Zanon — a 5-foot-9 freshman — zipped six kills through Southridge in the fourth set while Peterson — who is 5-foot-11— tallied four and the 6-foot-2 Gross added two along with a pair of blocks. So accustomed to putting a team away early mentally and physically, Jesuit was tested for the first time in Metro play and responded with fire and fortitude.by: TIMES PHOTO: MATT SINGLEDECKER - Jesuit outside hitter Jasmine Gross goes up high above the net for a kill in the fourth set of the Crusaders win over Southridge on Tuesday.

It also helps to have a stable of uber springy and rangy athletes like Katherine Decker and Alexa Dixon who looked as though they were jumping on trampolines along the net.

“It was tough, but thankfully we pulled through,” said Peterson. “We knew coming into the game it was going to be really challenging, and (Southridge) played so well. We had to make sure we fixed what we did wrong and hope for the best.”
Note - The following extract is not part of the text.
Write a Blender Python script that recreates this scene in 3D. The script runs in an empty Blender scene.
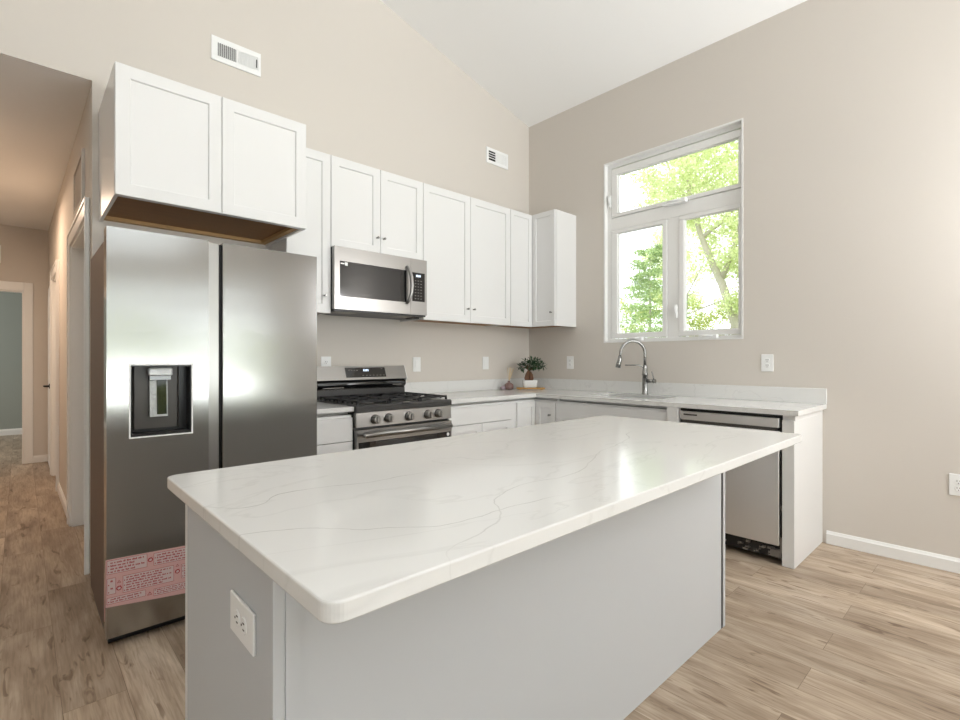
import bpy, bmesh, math, random
from mathutils import Matrix, Vector
PI = math.pi
scene = bpy.context.scene
COL = scene.collection

# ------------------------------------------------------------------ camera
cam_data = bpy.data.cameras.new('camera')
cam_data.sensor_width = 36.0
cam_data.lens = 36.0 * 493.907 / 960.0
cam_data.shift_y = -0.00076
cam_data.clip_start = 0.02
cam = bpy.data.objects.new('camera', cam_data)
COL.objects.link(cam)
cam.location = (-3.887, -3.423, 1.209)
cam.rotation_euler = (PI / 2, 0, math.radians(47.031) - PI / 2)
scene.camera = cam

# ------------------------------------------------------------------ world, exposure
scene.view_settings.view_transform = 'Standard'
scene.view_settings.look = 'None'
scene.view_settings.gamma = 1.0
scene.view_settings.use_curve_mapping = False
scene.view_settings.exposure = 0.42
world = bpy.data.worlds.new('overcast_sky')
scene.world = world
world.use_nodes = True
wb = world.node_tree.nodes['Background']
wb.inputs['Color'].default_value = (0.93, 0.97, 1.0, 1)
wb.inputs['Strength'].default_value = 2.2


def area_light(name, loc, rot, sx, sy, power, color=(1, 1, 1), spread=PI):
    d = bpy.data.lights.new(name, 'AREA')
    d.shape = 'RECTANGLE'
    d.size, d.size_y, d.energy, d.color, d.spread = sx, sy, power, color, spread
    o = bpy.data.objects.new(name, d)
    COL.objects.link(o)
    o.location, o.rotation_euler = loc, rot
    return o


# unseen area lights added to fill the room with soft daylight
DAY = (0.925, 0.957, 1.0)
area_light('side_fill_light', (-8.16, -4.4, 1.6), (PI / 2, 0, -PI / 2), 1.8, 1.3, 26, DAY)
# unseen light added outside the glass doors to brighten the vaulted ceiling
area_light('ceiling_fill_light', (-2.0, -8.45, 0.5), (math.radians(128), 0, 0), 2.8, 1.3, 90, DAY, math.radians(85))
area_light('clerestory_fill_light', (-3.9, -7.85, 3.35), (math.radians(140), 0, 0), 4.6, 0.9, 280, DAY, math.radians(95))  # upward light added at an unseen clerestory to brighten the ceiling
# unseen point light added behind the camera to brighten the window wall
pl = bpy.data.lights.new('room_fill_light', 'POINT')
pl.energy, pl.color, pl.shadow_soft_size = 76, (0.96, 0.975, 1.0), 0.3
plo = bpy.data.objects.new('room_fill_light', pl)
COL.objects.link(plo)
plo.location = (-0.45, -4.4, 1.95)


# ------------------------------------------------------------------ materials
def new_mat(name):
    m = bpy.data.materials.new(name)
    m.use_nodes = True
    return m, m.node_tree.nodes, m.node_tree.links, m.node_tree.nodes['Principled BSDF']


def srgb(r, g, b):
    def f(c):
        c /= 255.0
        return c / 12.92 if c <= 0.04045 else ((c + 0.055) / 1.055) ** 2.4
    return (f(r), f(g), f(b), 1)


def pmat(name, col, rough=0.5, metal=0.0, bump=0.0, bscale=200, var=0.0, vscale=3.0, coat=0.0, spec=0.5, stretch=(1, 1, 1), aniso=0.0):
    m, N, L, P = new_mat(name)
    P.inputs['Base Color'].default_value = col
    P.inputs['Roughness'].default_value = rough
    P.inputs['Metallic'].default_value = metal
    P.inputs['Coat Weight'].default_value = coat
    P.inputs['Specular IOR Level'].default_value = spec
    P.inputs['Anisotropic'].default_value = aniso
    tc = N.new('ShaderNodeTexCoord')
    mp = N.new('ShaderNodeMapping')
    mp.inputs['Scale'].default_value = stretch
    L.new(tc.outputs['Object'], mp.inputs['Vector'])
    if var:
        n = N.new('ShaderNodeTexNoise')
        n.inputs['Scale'].default_value = vscale
        n.inputs['Detail'].default_value = 4
        L.new(mp.outputs[0], n.inputs['Vector'])
        mx = N.new('ShaderNodeMix')
        mx.data_type = 'RGBA'
        mx.inputs['A'].default_value = tuple(c * (1 - var) for c in col[:3]) + (1,)
        mx.inputs['B'].default_value = tuple(min(1, c * (1 + var)) for c in col[:3]) + (1,)
        L.new(n.outputs['Fac'], mx.inputs['Factor'])
        L.new(mx.outputs['Result'], P.inputs['Base Color'])
    if bump:
        n = N.new('ShaderNodeTexNoise')
        n.inputs['Scale'].default_value = bscale
        n.inputs['Detail'].default_value = 2
        L.new(mp.outputs[0], n.inputs['Vector'])
        b = N.new('ShaderNodeBump')
        b.inputs['Strength'].default_value = bump
        b.inputs['Distance'].default_value = 0.01
        L.new(n.outputs['Fac'], b.inputs['Height'])
        L.new(b.outputs[0], P.inputs['Normal'])
    return m


def emat(name, col, strength):
    m, N, L, P = new_mat(name)
    P.inputs['Base Color'].default_value = col
    P.inputs['Emission Color'].default_value = col
    P.inputs['Emission Strength'].default_value = strength
    return m


M = {}
M['wall'] = pmat('greige_wall_paint', srgb(215, 208, 199), 0.75, bump=0.03, bscale=180, spec=0.25)
M['ceiling'] = pmat('white_ceiling_paint', srgb(247, 246, 244), 0.85, bump=0.03, bscale=150, spec=0.2)
M['far_wall'] = pmat('grey_green_wall_paint', srgb(158, 163, 156), 0.8, spec=0.2)
M['trim'] = pmat('white_trim_paint', srgb(240, 239, 236), 0.35)
M['cabinet'] = pmat('white_cabinet_paint', srgb(231, 230, 228), 0.32, spec=0.45)
M['island'] = pmat('light_grey_island_paint', srgb(198, 200, 202), 0.42, spec=0.4)
M['ply'] = pmat('brown_plywood', srgb(150, 108, 62), 0.6, var=0.25, vscale=6, stretch=(1, 12, 1))
M['ply_light'] = pmat('raw_pine_edge', srgb(190, 152, 100), 0.6, var=0.15, vscale=8)
M['knob'] = pmat('brushed_nickel', srgb(150, 148, 145), 0.28, 1.0)
M['chrome'] = pmat('brushed_steel_faucet', srgb(160, 160, 158), 0.27, 1.0)
M['black'] = pmat('black_plastic', srgb(22, 22, 23), 0.35)
M['black_gloss'] = pmat('black_glass', srgb(14, 14, 15), 0.06, coat=0.5)
M['oven_glass'] = pmat('smoked_oven_glass', srgb(46, 45, 45), 0.08, coat=0.3)
M['cast'] = pmat('black_cast_iron', srgb(26, 26, 27), 0.5, bump=0.1, bscale=300)
M['enamel'] = pmat('dark_grey_enamel', srgb(58, 57, 56), 0.3)
M['fridge_side'] = pmat('brown_grey_fridge_side', srgb(92, 74, 66), 0.45)
M['plate'] = pmat('white_cover_plate', srgb(244, 244, 242), 0.3)
M['slot'] = pmat('dark_slot', srgb(40, 38, 36), 0.6)
M['duct'] = pmat('dark_duct', srgb(16, 15, 15), 0.9)
M['dark_grey'] = pmat('dark_grey_plastic', srgb(78, 74, 70), 0.4)
M['mid_grey'] = pmat('grey_metal', srgb(130, 126, 122), 0.35, 0.6)
M['film'] = pmat('clear_wrap_film', srgb(190, 192, 192), 0.15, bump=0.8, bscale=60, coat=0.6)
M['porcelain'] = pmat('white_glazed_pot', srgb(243, 242, 239), 0.25)
M['soil'] = pmat('dark_potting_soil', srgb(45, 34, 27), 0.9, bump=0.5, bscale=90)
M['bark'] = pmat('bonsai_bark', srgb(118, 84, 62), 0.8, var=0.35, vscale=40, bump=0.5, bscale=60)
M['leaf'] = pmat('dark_bonsai_leaf', srgb(38, 74, 40), 0.4, var=0.4, vscale=30)
M['tray'] = pmat('golden_wooden_tray', srgb(196, 150, 82), 0.5, var=0.2, vscale=20, stretch=(1, 8, 1))
M['reed'] = pmat('pale_reed', srgb(218, 190, 145), 0.7)
M['mauve_glass'] = pmat('mauve_brown_glass', srgb(134, 104, 98), 0.12, var=0.2, vscale=30, coat=0.4)
M['mauve_stone'] = pmat('pale_mauve_stone', srgb(176, 158, 166), 0.4, var=0.2, vscale=40)
M['tree_bark'] = pmat('grey_tree_bark', srgb(186, 178, 164), 0.9, var=0.3, vscale=3, bump=0.4, bscale=8)
M['grass'] = pmat('lawn_grass', srgb(120, 140, 80), 0.9, var=0.3, vscale=2)
M['exterior'] = pmat('exterior_siding', srgb(200, 200, 196), 0.8)
M['display'] = emat('lit_display', srgb(200, 215, 235), 1.2)
M['sink_steel'] = pmat('satin_sink_steel', srgb(150, 150, 148), 0.3, 1.0)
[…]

The Skyhawks were the first Metro team to take a set from the fifth-ranked Crusaders, winning the third set, 25-22. Southridge also had leads in each of the four sets, including a commanding 11-4 advantage in the first set. Yet, it was Jesuit’s physical gifts that can’t be taught or coached that ultimately made the difference. Up front, the Crusaders don’t have a player who’s shorter than 5-foot-8, and each of them have the hops to cuff high-speed kills at the net.
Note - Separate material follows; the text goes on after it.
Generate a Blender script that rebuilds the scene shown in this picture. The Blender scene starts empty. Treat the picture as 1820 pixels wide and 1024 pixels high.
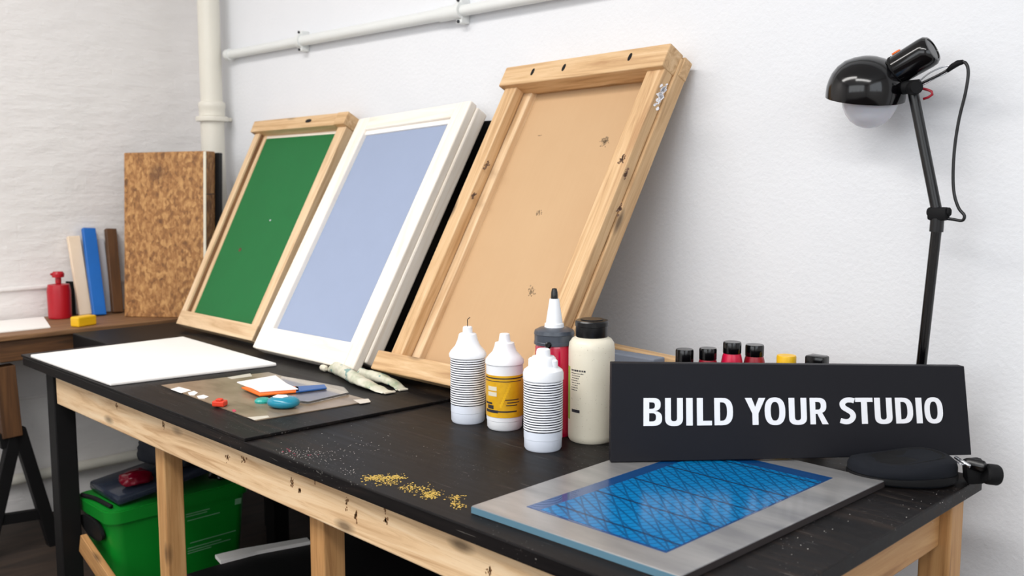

When Southridge would get a run going and reel off a string of points, Gross or Decker would simply spring up out of their middle blocking position and swat a Skyhawk spike. Down 11-4 in the first game, Jesuit went on a 7-0 run to tie the set, then leaned on kills from Symone Tran and aces from Decker and Peterson to snatch the first set. by: TIMES PHOTO: MATT SINGLEDECKER - Jesuit senior setter Jessica Finn lifts a pass for middle hitter Jasmine Gross in the second set of the Crusaders four set win over Southridge.

Zanon and Peterson combined for 11 kills in the second game, including a trio of consecutive points toward the end of the set that put Southridge in a big hole.
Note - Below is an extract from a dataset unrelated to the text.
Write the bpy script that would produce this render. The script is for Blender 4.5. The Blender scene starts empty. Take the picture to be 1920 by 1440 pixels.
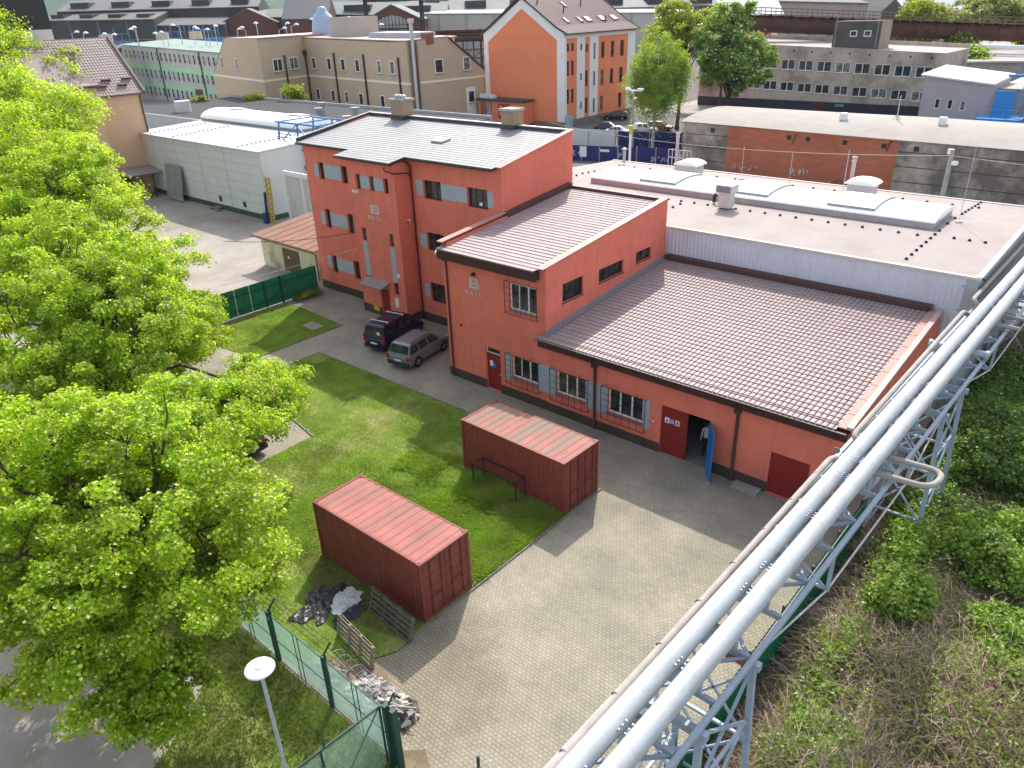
import bpy, math, random
import numpy as np
from mathutils import Vector, Matrix

# ---------------------------------------------------------------- camera, sky, sun, exposure
scene = bpy.context.scene
COL = scene.collection
H_CAM, PITCH, ROLL, YAW = 19.5746, math.radians(26.79508), math.radians(-2.1357), math.radians(42.0)
cam_data = bpy.data.cameras.new("camera")
cam = bpy.data.objects.new("camera", cam_data)
COL.objects.link(cam)
fwd = Vector((0, math.cos(PITCH), -math.sin(PITCH)))
up0 = Vector((0, math.sin(PITCH), math.cos(PITCH)))
rt0 = Vector((1, 0, 0))
rt = math.cos(ROLL) * rt0 + math.sin(ROLL) * up0
up = -math.sin(ROLL) * rt0 + math.cos(ROLL) * up0
yawm = Matrix.Rotation(YAW, 3, 'Z')
rt, up, fwd = yawm @ rt, yawm @ up, yawm @ fwd
cam.matrix_world = Matrix(((rt.x, up.x, -fwd.x, 0), (rt.y, up.y, -fwd.y, 0), (rt.z, up.z, -fwd.z, H_CAM), (0, 0, 0, 1)))
cam_data.sensor_width = 36.0
cam_data.lens = 1400.85 / 1920 * 36.0
cam_data.clip_end = 9000
cam_data.clip_start = 0.2
scene.camera = cam

SUN_EL, SUN_AZ = math.radians(44.5), math.radians(121.0)      # azimuth from +X, counter-clockwise
world = bpy.data.worlds.new("World")
scene.world = world
world.use_nodes = True
wn = world.node_tree
bg = wn.nodes["Background"]
sky = wn.nodes.new("ShaderNodeTexSky")
sky.sky_type = 'NISHITA'
sky.sun_disc = False
sky.sun_elevation = SUN_EL
sky.sun_rotation = math.radians(90.0) - SUN_AZ
sky.air_density = 1.0
sky.dust_density = 2.0
sky.ozone_density = 1.0
bg.inputs["Strength"].default_value = 0.15
hs = wn.nodes.new("ShaderNodeHueSaturation")
hs.inputs["Saturation"].default_value = 0.55      # thin white cloud takes the blue out of the skylight
wn.links.new(sky.outputs[0], hs.inputs["Color"])
wn.links.new(hs.outputs[0], bg.inputs[0])
sd = bpy.data.lights.new("sun", 'SUN')
sd.energy = 2.25
sd.angle = math.radians(0.5)
sd.color = (1.0, 0.95, 0.87)
sun = bpy.data.objects.new("sun", sd)
COL.objects.link(sun)
sun.location = (-60, 100, 120)
sdir = Vector((math.cos(SUN_EL) * math.cos(SUN_AZ), math.cos(SUN_EL) * math.sin(SUN_AZ), math.sin(SUN_EL)))
sun.rotation_euler = sdir.to_track_quat('Z', 'Y').to_euler()
scene.view_settings.view_transform = 'Standard'
scene.view_settings.look = 'None'
scene.view_settings.gamma = 1.0
scene.view_settings.exposure = 1.2
scene.cycles.max_bounces = 8
scene.cycles.transparent_max_bounces = 12

# ---------------------------------------------------------------- materials
MATS = {}
def _sock(nt, a, b):
    nt.links.new(a, b)
def mat(name, c, rough=0.7, var=0.25, scale=3.0, spec=0.3, metal=0.0, bump=0.0, bscale=30.0, streak=0.0, grime=None, gscale=0.6, gamt=0.0, stretch=None, gstretch=None, glo=0.5, ghi=0.68):
    """plain surface: base colour broken up by two noises, optional vertical streaks and stains"""
    if name in MATS:
        return MATS[name]
    m = bpy.data.materials.new(name)
    m.use_nodes = True
    nt = m.node_tree
    b = nt.nodes["Principled BSDF"]
    b.inputs["Roughness"].default_value = rough
    b.inputs["Specular IOR Level"].default_value = spec
    b.inputs["Metallic"].default_value = metal
    tc = nt.nodes.new("ShaderNodeTexCoord")
    co = tc.outputs["Object"]
    if stretch:
        mp = nt.nodes.new("ShaderNodeMapping")
        mp.inputs["Scale"].default_value = stretch
        _sock(nt, co, mp.inputs[0]); co = mp.outputs[0]
    n1 = nt.nodes.new("ShaderNodeTexNoise")
    n1.inputs["Scale"].default_value = scale
    n1.inputs["Detail"].default_value = 6
    n1.inputs["Roughness"].default_value = 0.65
    _sock(nt, co, n1.inputs["Vector"])
    mr = nt.nodes.new("ShaderNodeMapRange")
    mr.inputs["From Min"].default_value = 0.3
    mr.inputs["From Max"].default_value = 0.7
    mr.inputs["To Min"].default_value = 1 - var
    mr.inputs["To Max"].default_value = 1 + var
    _sock(nt, n1.outputs[0], mr.inputs[0])
    mx = nt.nodes.new("ShaderNodeMix"); mx.data_type = 'RGBA'; mx.blend_type = 'MULTIPLY'
    mx.inputs[0].default_value = 1.0
    mx.inputs[6].default_value = (*c, 1)
    _sock(nt, mr.outputs[0], mx.inputs[7])
    out = mx.outputs[2]
    if gamt > 0:
        n2 = nt.nodes.new("ShaderNodeTexNoise")
        n2.inputs["Scale"].default_value = gscale
        n2.inputs["Detail"].default_value = 8
        n2.inputs["Roughness"].default_value = 0.7
        if gstretch:
            mg = nt.nodes.new("ShaderNodeMapping"); mg.inputs["Scale"].default_value = gstretch
            _sock(nt, tc.outputs["Object"], mg.inputs[0]); _sock(nt, mg.outputs[0], n2.inputs["Vector"])
        else: _sock(nt, tc.outputs["Object"], n2.inputs["Vector"])
        r2 = nt.nodes.new("ShaderNodeMapRange")
        r2.inputs["From Min"].default_value = glo
        r2.inputs["From Max"].default_value = ghi
        r2.inputs["To Max"].default_value = gamt
        _sock(nt, n2.outputs[0], r2.inputs[0])
        m2 = nt.nodes.new("ShaderNodeMix"); m2.data_type = 'RGBA'
        _sock(nt, r2.outputs[0], m2.inputs[0])
        _sock(nt, out, m2.inputs[6])
        m2.inputs[7].default_value = (*(grime or (0.1, 0.09, 0.07)), 1)
        out = m2.outputs[2]
    if streak > 0:
        mp2 = nt.nodes.new("ShaderNodeMapping")
        mp2.inputs["Scale"].default_value = (2.2, 2.2, 0.16)
        _sock(nt, tc.outputs["Object"], mp2.inputs[0])
        n3 = nt.nodes.new("ShaderNodeTexNoise")
        n3.inputs["Scale"].default_value = 1.4
        n3.inputs["Detail"].default_value = 5
        _sock(nt, mp2.outputs[0], n3.inputs["Vector"])
        r3 = nt.nodes.new("ShaderNodeMapRange")
        r3.inputs["From Min"].default_value = 0.52
        r3.inputs["From Max"].default_value = 0.75
        r3.inputs["To Max"].default_value = streak
        _sock(nt, n3.outputs[0], r3.inputs[0])
        m3 = nt.nodes.new("ShaderNodeMix"); m3.data_type = 'RGBA'
        _sock(nt, r3.outputs[0], m3.inputs[0])
        _sock(nt, out, m3.inputs[6])
        m3.inputs[7].default_value = (c[0] * 0.45, c[1] * 0.45, c[2] * 0.45, 1)
        out = m3.outputs[2]
    _sock(nt, out, b.inputs["Base Color"])
    if bump > 0:
        nb = nt.nodes.new("ShaderNodeTexNoise")
        nb.inputs["Scale"].default_value = bscale
        nb.inputs["Detail"].default_value = 4
        _sock(nt, tc.outputs["Object"], nb.inputs["Vector"])
        bp = nt.nodes.new("ShaderNodeBump")
        bp.inputs["Strength"].default_value = bump
        bp.inputs["Distance"].default_value = 0.02
        _sock(nt, nb.outputs[0], bp.inputs["Height"])
        _sock(nt, bp.outputs[0], b.inputs["Normal"])
    MATS[name] = m
    return m

def glass(name, c=(0.012, 0.014, 0.016), rough=0.05, spec=0.6):
    m = bpy.data.materials.new(name)
    m.use_nodes = True
    b = m.node_tree.nodes["Principled BSDF"]
    tc = m.node_tree.nodes.new("ShaderNodeTexCoord")
    n = m.node_tree.nodes.new("ShaderNodeTexNoise")
    n.inputs["Scale"].default_value = 1.7
    _sock(m.node_tree, tc.outputs["Object"], n.inputs["Vector"])
    mx = m.node_tree.nodes.new("ShaderNodeMix"); mx.data_type = 'RGBA'
    mx.inputs[6].default_value = (*c, 1)
    mx.inputs[7].default_value = (c[0] * 4 + .01, c[1] * 4 + .01, c[2] * 4 + .012, 1)
    r = m.node_tree.nodes.new("ShaderNodeMapRange")
    r.inputs["From Min"].default_value = .45; r.inputs["From Max"].default_value = .75
    _sock(m.node_tree, n.outputs[0], r.inputs[0])
    _sock(m.node_tree, r.outputs[0], mx.inputs[0])
    _sock(m.node_tree, mx.outputs[2], b.inputs["Base Color"])
    b.inputs["Roughness"].default_value = rough
    b.inputs["Specular IOR Level"].default_value = spec
    MATS[name] = m
    return m

def leaf_mat(name, dark, light, trans, tamt=0.45, tip=None, dry=None, dscale=.3):
    """foliage: each leaf gets its own tint between dark and light, light passes through it"""
    m = bpy.data.materials.new(name)
    m.use_nodes = True
    nt = m.node_tree
    b = nt.nodes["Principled BSDF"]
    b.inputs["Roughness"].default_value = 0.38
    b.inputs["Specular IOR Level"].default_value = 0.4
    g = nt.nodes.new("ShaderNodeNewGeometry")
    cr = nt.nodes.new("ShaderNodeValToRGB")
    cr.color_ramp.elements[0].color = (*dark, 1)
    cr.color_ramp.elements[1].color = (*light, 1)
    if tip:
        cr.color_ramp.elements[1].position = 0.86
        e = cr.color_ramp.elements.new(0.93); e.color = (*tip, 1)
    _sock(nt, g.outputs["Random Per Island"], cr.inputs[0])
    tc = nt.nodes.new("ShaderNodeTexCoord")
    n = nt.nodes.new("ShaderNodeTexNoise")
    n.inputs["Scale"].default_value = 0.55
    n.inputs["Detail"].default_value = 3
    _sock(nt, tc.outputs["Object"], n.inputs["Vector"])
    r = nt.nodes.new("ShaderNodeMapRange")
    r.inputs["From Min"].default_value = .3; r.inputs["From Max"].default_value = .7
    r.inputs["To Min"].default_value = .72; r.inputs["To Max"].default_value = 1.25
    _sock(nt, n.outputs[0], r.inputs[0])
    if dry:      # worn, yellowed areas
        nd = nt.nodes.new("ShaderNodeTexNoise"); nd.inputs["Scale"].default_value = dscale; nd.inputs["Detail"].default_value = 7; nd.inputs["Roughness"].default_value = .7
        _sock(nt, tc.outputs["Object"], nd.inputs["Vector"])
        rd_ = nt.nodes.new("ShaderNodeMapRange"); rd_.inputs["From Min"].default_value = .46; rd_.inputs["From Max"].default_value = .68; rd_.inputs["To Max"].default_value = .75
        _sock(nt, nd.outputs[0], rd_.inputs[0])
        md_ = nt.nodes.new("ShaderNodeMix"); md_.data_type = 'RGBA'
        _sock(nt, rd_.outputs[0], md_.inputs[0]); _sock(nt, cr.outputs[0], md_.inputs[6]); md_.inputs[7].default_value = (*dry, 1)
        crout = md_.outputs[2]
    else: crout = cr.outputs[0]
    mx = nt.nodes.new("ShaderNodeMix"); mx.data_type = 'RGBA'; mx.blend_type = 'MULTIPLY'
    mx.inputs[0].default_value = 1
    _sock(nt, crout, mx.inputs[6]); _sock(nt, r.outputs[0], mx.inputs[7])
    _sock(nt, mx.outputs[2], b.inputs["Base Color"])
    tr = nt.nodes.new("ShaderNodeBsdfTranslucent")
    m2 = nt.nodes.new("ShaderNodeMix"); m2.data_type = 'RGBA'; m2.blend_type = 'MULTIPLY'
    m2.inputs[0].default_value = 1
    m2.inputs[6].default_value = (*trans, 1)
    _sock(nt, r.outputs[0], m2.inputs[7])
    _sock(nt, m2.outputs[2], tr.inputs[0])
    ms = nt.nodes.new("ShaderNodeMixShader")
    ms.inputs[0].default_value = tamt
    _sock(nt, b.outputs[0], ms.inputs[1]); _sock(nt, tr.outputs[0], ms.inputs[2])
    _sock(nt, ms.outputs[0], nt.nodes["Material Output"].inputs[0])
    MATS[name] = m
    return m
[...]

“We just stayed consistent and tried not to get down on ourselves when we made a mistake,” said Zanon. “(Southridge) played really good. They’re a great team, and we knew it was going to be a challenge, but we were ready for it.”

Gross said Jesuit’s players saw to it that they communicated on the court and stayed together when Southridge seemingly swayed the game’s energy to its side of the net.

“We can’t get down, we have to stay talking,” said Peterson. “That’s what really pulled us together. We made sure we stayed positive to each other and stayed calm when we played.”

“We get on a roll, but we always need to make sure that we don’t get cocky,” said Gross. “We just have to keep pushing ourselves in the game and in practice.”

by: TIMES PHOTO: MATT SINGLEDECKER - Southridge senior setter Nicole Rigoni gets ahold of a Jesuit spike attempt.

Perceptive plays

In the third game, Southridge pestered Jesuit with perceptive plays that caused forced errors on behalf of the Crusaders. Sofia Basauri blocked a ball for a point, Nicole Rigoni tallied an ace, and the Southridge offense caused three Crusader misplays.

Basauri blasted a kill so hard that it bounced off the arms of Jesuit’s Jessica Finn and into the upper deck of The Cage to give Southridge a 19-14 lead.

Rigoni said the Skyhawks’ court awarness in the third game was precise as well, and their top players played impressively.

“Sofia did a great job, and so did Krysta (Hamilton), and Caitlin (Mahoney) came in and made a difference,” said Rigonii.

“Kelly (McClean) came in and passed lights out, and her defense was amazing. There’s nothing more our team could’ve done except for the little things.”

Southridge lost to top-ranked Central Catholic at a tournament in Bend last weekend, but head coach Brooke Mayo said the Skyhawks’ defense was great, and that carried over to the clash with Jesuit. Even with players such as Bethany Kosmoski sidelined, Southridge was undaunted when it came to facing Jesuit’s high-octane offense. The decidedly contending Skyhawks took the Crusaders clubbers’ best shots, and while they didn’t come away victorious, they walked out of The Cage confident as ever. by: TIMES PHOTO: MATT SINGLEDECKER - Southridge outside hitter Sofia Basauri jumps to meet a set pass from Nicole Rigoni in the first set of the Skyhawks loss to Jesuit on Tuesday.

“Defense isn’t a skill where you have to be technical,” said Rigoni. “You just have to want the ball and want to go get it. We wanted it tonight. We fought and did everything we could. This gives us a ton of confidence. If we play them again in the playoffs, we know where to get them.”

“Our defense has gotten a lot better in the last week. And as we play tougher teams, that’s really important,” said Mayo. “We know we have to work a little bit harder because we’re not the biggest team. We talk to our blockers about just getting touches and waiting on our blocks against those taller hitters so we can at least slow the ball down. When you’re smaller, you just have to play tough defense.”

Junior defensive specialist Kelly McClean compiled several important digs in the back row and ran the show defensively, putting the Skyhawks in the right spots to scuttle Jesuit’s spikes.

“Our defense was awesome, and our girls played probably the best they have all year,” said Rigoni. “We’re peaking at a great time because we’re going into the playoffs, and we want to battle with every team that we can. We want to get to the top eight (the state tournament), and you can see how much our girls want it.”

With the Metro season drawing to a close, Peterson said Jesuit has to maintain focus and keep pushing through the final two games against Aloha and Beaverton.

“There’s still so much we have to improve on, especially in practice,” said Peterson. “We have to keep fighting for every ball.”

Mayo said she wasn’t sure where Southridge was at toward the end of the season, but Tuesday’s efforts and the Skyhawks’ performance in Bend has her enthused about the year’s final weeks.

“The girls work really hard every single practice,” said Mayo. “They compete every single day in practice and the games, so I think keeping that competitiveness is allowing us to peak at the right time. We’re confident that we’re going into the playoffs at our best.”